When I got to (public) high school, we did the same thing. Our cafeteria had the most disgusting food on the planet-the only things that were moderately edible were the cookies. Sometimes we went out, but most of the time we sat in the caf with our home-made lunches.

A lunch program at a public school means that the government is de facto more involved in your child's health than you are-in nutritional terms.(Ditto of course for breakfast programs.)

"We know it is important that students get the calories and nutrition they need to stay alert and energized through the day, and schools are doing a number of things to make sure this happens," wrote Dr. Janey Thornton, USDA's deputy under secretary for food, nutrition and consumer services.

What kind of first world country needs a "deputy under secretary for food, nutrition and consumer services". America has willingly surrendered to the nanny state Lunch Gestapo.

Why is that the default setting in America?

People are complaining now about the new regulations.

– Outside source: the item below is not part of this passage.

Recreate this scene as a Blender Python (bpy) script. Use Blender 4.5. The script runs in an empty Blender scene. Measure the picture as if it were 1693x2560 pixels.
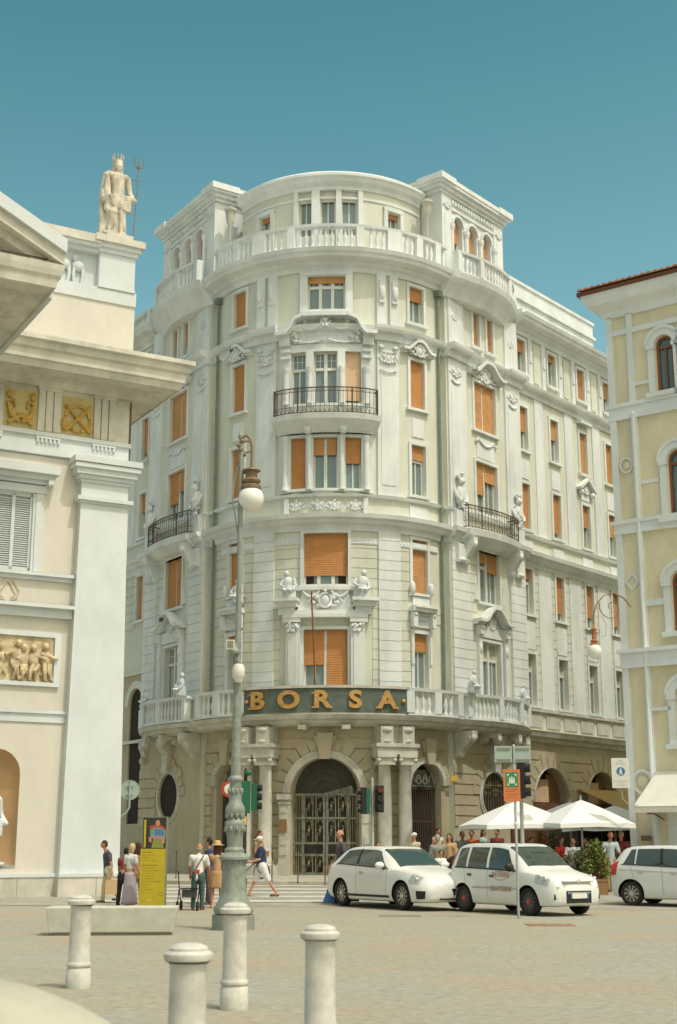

But if meals at a public school are a mandatory part of the day, then American parents have already acquiesced their children's nutritional health to  bunch of bureaucratic morons who are eager for a bigger slice of their lives as well.

Are Americans that helpless, and that befuddled so as not to be able to pack a lunch for their kids?

(Not sure if I want the answer to that question...)

There should be no lunches in public schools.

The fight should not be about WHAT they are serving at your schools.

The fight should be about NOT having the government involved with something as important as what your children are conditioned to eat.

The fight, my friends, should be to get the government the hell out of your lunchboxes.